Saturday, 6 December 2014

Stopping supply of subsidised foodgrains for tea workers causes serious concerns

The Union Government of India has decided to stop supply of subsidised foodgrains for tea garden workers through FCI.*
This is a very very unfortunate development. It may cause mass starvation deaths of tea workers in Assam. Particularly in those tea estates which are closed now.
Even in the gardens which are producing, labourers are paid as less as Rs 75/- per day. It is barely possible to maintain physical existence of a family of 4/5 persons on this money. They get some help from ICDS, MGNREGA and PDS rations. If MGNREGA is reduced and ration is stopped there is nothing to stop mass starvation deaths, I am afraid.
In a span of a few months in 2012/13 we documented as many as 32 hunger deaths in a single tea estate in South Assam. The estate was closed. After our intervention it was opened. A compensation to the tune of Rs 1700000/- was provided to the next of kins of some of the deceased workers. Some other ameliorative actions were also taken. It was a temporary relief in practical sense. Technically the government closed the chapter.
During documentation we came to know that due to the closure of the work provisions of government subsidised rations were also stopped. The foodgrains were provided to the owner of the tea gardens under the Essential Commodities Act, 1955 and who in turn distributed it to the workers who were the intended beneficiaries.

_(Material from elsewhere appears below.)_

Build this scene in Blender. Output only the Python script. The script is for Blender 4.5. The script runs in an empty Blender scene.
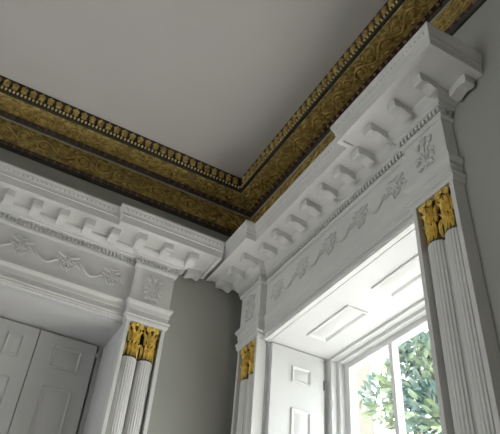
import bpy, math, random
from mathutils import Matrix, Vector
random.seed(7)
PI = math.pi
sc = bpy.context.scene
COL = sc.collection

# ------------------------------------------------------------------ camera
EYE = 1.6
cam_d = bpy.data.cameras.new('camera')
cam_d.sensor_width = 36.0
cam_d.lens = 611.7 * 36.0 / 500.0
cam_d.shift_y = -1.1 / 500.0
cam_d.clip_start = 0.02
cam = bpy.data.objects.new('camera', cam_d)
COL.objects.link(cam)
RT = ((0.872117, -0.48450285, 0.06832959), (0.35606383, 0.53264097, -0.76779694), (0.33560467, 0.69393846, 0.63703918))
m = Matrix.Identity(4)
for i in range(3):
    m[i][0] = RT[0][i]
    m[i][1] = -RT[1][i]
    m[i][2] = -RT[2][i]
m[2][3] = EYE
cam.matrix_world = m
sc.camera = cam

# ------------------------------------------------------------------ sky, sun, daylight, exposure
sc.view_settings.view_transform = 'Standard'
sc.view_settings.look = 'None'
sc.view_settings.gamma = 1.0
sc.view_settings.use_curve_mapping = False
sc.view_settings.exposure = -0.12
world = bpy.data.worlds.new('sky')
sc.world = world
world.use_nodes = True
bg = world.node_tree.nodes['Background']
bg.inputs[0].default_value = (0.95, 0.975, 1.0, 1)
bg.inputs[1].default_value = 6.0
sun_d = bpy.data.lights.new('sun', 'SUN')
sun_d.energy = 54.0
sun_d.angle = math.radians(0.6)
sun_d.color = (1.0, 0.97, 0.94)
sun = bpy.data.objects.new('sun', sun_d)
COL.objects.link(sun)
sun.rotation_euler = Vector((-0.27, -0.13, -0.95)).to_track_quat('-Z', 'Y').to_euler()   # comes in steeply through the window and the added side opening and lands on the sill and the floor below it


def area(name, loc, direction, sx, sy, power, color=(0.95, 0.98, 1.0), portal=False):
    d = bpy.data.lights.new(name, 'AREA')
    d.shape = 'RECTANGLE'
    d.size, d.size_y = sx, sy
    d.energy = power
    d.color = color
    if portal:
        d.cycles.is_portal = True
    o = bpy.data.objects.new(name, d)
    COL.objects.link(o)
    o.location = loc
    o.rotation_euler = Vector(direction).to_track_quat('-Z', 'Y').to_euler()
    return o


area('sky_portal', (1.72, 1.71, 1.75), (-1, 0, 0), 1.1, 2.5, 1, portal=True)
area('side_fill_opening_portal', (1.72, -2.05, 1.75), (-1, 0, 0), 0.82, 2.5, 1, portal=True)  # unseen side opening, added so faces turned to the camera get fill light
area('far_fill_opening_portal', (-4.78, 1.45, 1.75), (1, 0, 0), 1.7, 2.5, 1, portal=True)  # unseen opening in wall_far, added as fill for the window wall

# ------------------------------------------------------------------ helpers
XW, YW = 1.234, 2.519            # the window wall and the shuttered wall
ZC = 2.39 + EYE                  # ceiling


def FL(s, q, z): return (s, YW - q, z + EYE)
def FR(s, q, z): return (XW - q, s, z + EYE)
def FW(x, y, z): return (x, y, z)


class MB:
    def __init__(self, frame=FW):
        self.v, self.f, self.fr = [], [], frame

    def add(self, vs, fs, mp=None):
        b = len(self.v)
        for p in vs:
            if mp: p = mp(*p)
            self.v.append(self.fr(*p))
        for f in fs: self.f.append([b + i for i in f])

    def box(self, a0, a1, b0, b1, c0, c1, mp=None):
        vs = [(a, b, c) for a in (a0, a1) for b in (b0, b1) for c in (c0, c1)]
        self.add(vs, [(0, 1, 3, 2), (4, 6, 7, 5), (0, 4, 5, 1), (2, 3, 7, 6), (0, 2, 6, 4), (1, 5, 7, 3)], mp)

    def rings(self, rs, mp=None, closed=True, cap=True):
        n = len(rs[0]); vs = [p for r in rs for p in r]; fs = []
        for k in range(len(rs) - 1):
            for i in range(n if closed else n - 1):
                j = (i + 1) % n
                fs.append((k * n + i, k * n + j, (k + 1) * n + j, (k + 1) * n + i))
        if cap and closed:
            fs.append(tuple(range(n))[::-1]); fs.append(tuple((len(rs) - 1) * n + i for i in range(n)))
        self.add(vs, fs, mp)

    def tube(self, pts, rad, n=6, mp=None):
        pts = [Vector(p) for p in pts]; rs = []
        up = None
        for i, p in enumerate(pts):
            t = (pts[min(i + 1, len(pts) - 1)] - pts[max(i - 1, 0)]).normalized()
            if up is None:
                up = Vector((0, 0, 1)) if abs(t.z) < 0.9 else Vector((1, 0, 0))
            a = t.cross(up)
            if a.length < 1e-4: a = t.cross(Vector((0.3, 1, 0.2)))
            a.normalize(); b = a.cross(t).normalized(); up = b
            r = rad[i] if isinstance(rad, (list, tuple)) else rad
            rs.append([tuple(p + (a * math.cos(2 * PI * k / n) + b * math.sin(2 * PI * k / n)) * r) for k in range(n)])
        self.rings(rs, mp)

    def blob(self, c, ru, rv, rw, ang=0.0, n=8, k=5, mp=None):
        """ellipsoid; ru, rv in the plane of the first two axes turned by ang, rw along the third"""
        ca, sa = math.cos(ang), math.sin(ang); rs = []
        for i in range(k + 1):
            ph = -PI / 2 + PI * (0.02 + 0.96 * i / k); cr = math.cos(ph)
            ring = []
            for j in range(n):
                th = 2 * PI * j / n
                u = ru * cr * math.cos(th); v = rv * cr * math.sin(th); w = rw * math.sin(ph)
                ring.append((c[0] + u * ca - v * sa, c[1] + u * sa + v * ca, c[2] + w))
            rs.append(ring)
        self.rings(rs, mp)

    def sweep(self, path, prof, shift0=0.0, shift1=0.0):
        """profile of (offset, z) carried along a plan path of (s, q); outward is on the +q side, corners mitred"""
        n = len(path); rs = []
        for i, (s, q) in enumerate(path):
            def nrm(a, b):
                d = Vector((b[0] - a[0], b[1] - a[1])).normalized(); return Vector((-d.y, d.x))
            if 0 < i < n - 1:
                n0, n1 = nrm(path[i - 1], path[i]), nrm(path[i], path[i + 1])
                d = (n0 + n1); d = d / max(1e-6, d.dot(n0))
            elif i == 0: d = nrm(path[0], path[1]); d = d + Vector((shift0, 0))
            else: d = nrm(path[-2], path[-1]); d = d + Vector((shift1, 0))
            rs.append([(s + d.x * o, q + d.y * o, z) for o, z in prof])
        self.rings(rs)

    def build(self, name, mat, parent=None, kind=None, smooth=32, **props):
        me = bpy.data.meshes.new(name)
        off = Vector(parent_origin(parent))
        me.from_pydata([tuple(Vector(p) - off) for p in self.v], [], self.f)
        import bmesh
        bm = bmesh.new(); bm.from_mesh(me)
        bmesh.ops.recalc_face_normals(bm, faces=bm.faces[:])
        bm.to_mesh(me); bm.free()
        if smooth:
            me.polygons.foreach_set('use_smooth', [True] * len(me.polygons))
            me.set_sharp_from_angle(angle=math.radians(smooth))
        me.materials.append(mat)
        o = bpy.data.objects.new(name, me); COL.objects.link(o)
        if parent: o.parent = parent
        if kind: o['kind'] = kind
        for k, v in props.items(): o[k] = v
        return o


ORIG = {}
def parent_origin(p):
    if p is None: return (0, 0, 0)
    while p.parent is not None: p = p.parent
    return ORIG.get(p.name, (0, 0, 0))


def thing(name, loc, label, cat, group=None, kind=None):
    o = bpy.data.objects.new(name, None); COL.objects.link(o)
    o.location = loc; o.empty_display_size = 0.05
    ORIG[o.name] = tuple(loc)
    o['label'] = label; o['category'] = cat
    if group: o['group'] = group
    if kind: o['kind'] = kind
    return o


def arc(o0, z0, o1, z1, n=6, convex=True):
    """quarter curve from (o0,z0) to (o1,z1)"""
    out = []
    for i in range(1, n + 1):
        t = i / n * PI / 2
        if convex: out.append((o0 + (o1 - o0) * math.sin(t), z0 + (z1 - z0) * (1 - math.cos(t))))
        else: out.append((o0 + (o1 - o0) * (1 - math.cos(t)), z0 + (z1 - z0) * math.sin(t)))
    return out


def ogee(o0, z0, o1, z1, n=10):
    return [(o0 + (o1 - o0) * (0.5 - 0.5 * math.cos(PI * i / n)), z0 + (z1 - z0) * i / n) for i in range(1, n + 1)]


# ------------------------------------------------------------------ materials
def mat(name, color, rough=0.5, metal=0.0, var=0.06, scale=6.0, color2=None, bump=0.0, bscale=60.0, spec=0.5, lo=0.4, hi=0.6):
    M = bpy.data.materials.new(name); M.use_nodes = True
    nt = M.node_tree; b = nt.nodes['Principled BSDF']
    tc = nt.nodes.new('ShaderNodeTexCoord')
    nz = nt.nodes.new('ShaderNodeTexNoise'); nz.inputs['Scale'].default_value = scale; nz.inputs['Detail'].default_value = 4
    nt.links.new(tc.outputs['Object'], nz.inputs['Vector'])
    cr = nt.nodes.new('ShaderNodeValToRGB')
    c2 = color2 or tuple(c * (1 - var) for c in color)
    cr.color_ramp.elements[0].position = lo; cr.color_ramp.elements[1].position = hi
    cr.color_ramp.elements[0].color = (*c2, 1); cr.color_ramp.elements[1].color = (*color, 1)
    nt.links.new(nz.outputs['Fac'], cr.inputs['Fac'])
    nt.links.new(cr.outputs['Color'], b.inputs['Base Color'])
    b.inputs['Roughness'].default_value = rough; b.inputs['Metallic'].default_value = metal
    b.inputs['Specular IOR Level'].default_value = spec
    if bump:
        n2 = nt.nodes.new('ShaderNodeTexNoise'); n2.inputs['Scale'].default_value = bscale; n2.inputs['Detail'].default_value = 3
        nt.links.new(tc.outputs['Object'], n2.inputs['Vector'])
        bp = nt.nodes.new('ShaderNodeBump'); bp.inputs['Strength'].default_value = bump; bp.inputs['Distance'].default_value = 0.01
        nt.links.new(n2.outputs['Fac'], bp.inputs['Height']); nt.links.new(bp.outputs['Normal'], b.inputs['Normal'])
    return M


WHITE = mat('white_paint', (0.74, 0.735, 0.71), 0.45, var=0.04, bump=0.05)
WHITE2 = mat('white_joinery_paint', (0.67, 0.67, 0.665), 0.4, var=0.03)
WALL = mat('grey_green_wall_paint', (0.39, 0.395, 0.355), 0.75, var=0.04, scale=2.0, spec=0.3)
CEIL = mat('ceiling_paint', (0.61, 0.59, 0.56), 0.8, var=0.03, scale=1.5, spec=0.3)
WOOD = mat('grey_oak_floorboards', (0.40, 0.375, 0.36), 0.5, color2=(0.35, 0.325, 0.31), scale=4.0)
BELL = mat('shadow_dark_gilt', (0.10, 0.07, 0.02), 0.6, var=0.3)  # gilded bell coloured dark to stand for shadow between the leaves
GOLD = mat('gold_leaf', (1.0, 0.77, 0.22), 0.38, metal=0.3, color2=(0.74, 0.52, 0.12), scale=45, bump=0.3, bscale=160)
AGED = mat('aged_gold', (0.70, 0.52, 0.16), 0.42, metal=0.35, color2=(0.36, 0.24, 0.07), scale=28, bump=0.4, bscale=120, lo=0.35, hi=0.65)
AGED_D = mat('dark_aged_gold', (0.56, 0.44, 0.15), 0.55, metal=0.15, color2=(0.23, 0.155, 0.05), scale=42, bump=0.5, bscale=90, lo=0.35, hi=0.65)
BEADG = mat('pale_gilt', (0.85, 0.68, 0.32), 0.4, metal=0.3, var=0.2, scale=60)
DARK = mat('dark_bronze_paint', (0.055, 0.048, 0.034), 0.5, var=0.3, scale=20)
GREYB = mat('unlit_soffit_grey', (0.10, 0.10, 0.085), 0.5, var=0.2, scale=20)  # shade put into colour: the unlit strip of soffit behind the bead
BURG = mat('burgundy_paint', (0.24, 0.12, 0.085), 0.4, var=0.4, scale=40)
PALE = mat('pale_fillet_paint', (0.50, 0.47, 0.36), 0.4, var=0.1)
NICHE = mat('dark_green_niche_paint', (0.02, 0.024, 0.016), 0.6)
IRON = mat('worn_iron', (0.22, 0.22, 0.22), 0.4, metal=0.5)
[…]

The National Human Rights Commission (NHRC) heard and disposed of our complaint about these hunger deaths in its camp sitting in Guwahati last year. In the second day of the camp, the commission had a sitting with the local human rights defenders where I raised the issue and among other things I specifically stressed that the ration should be directly given to the labourers through their panchayats and not through the owners. The commission apparently was convinced and directed the officials present (a deputy home secretary and others) orally to consider my proposal. Though the state government kept giving us assurances but no change in the practice was made.
And now the Modi government decided to stop altogether the supply of rations to the labourers.
I am really very concerned about the tea labourers of Assam.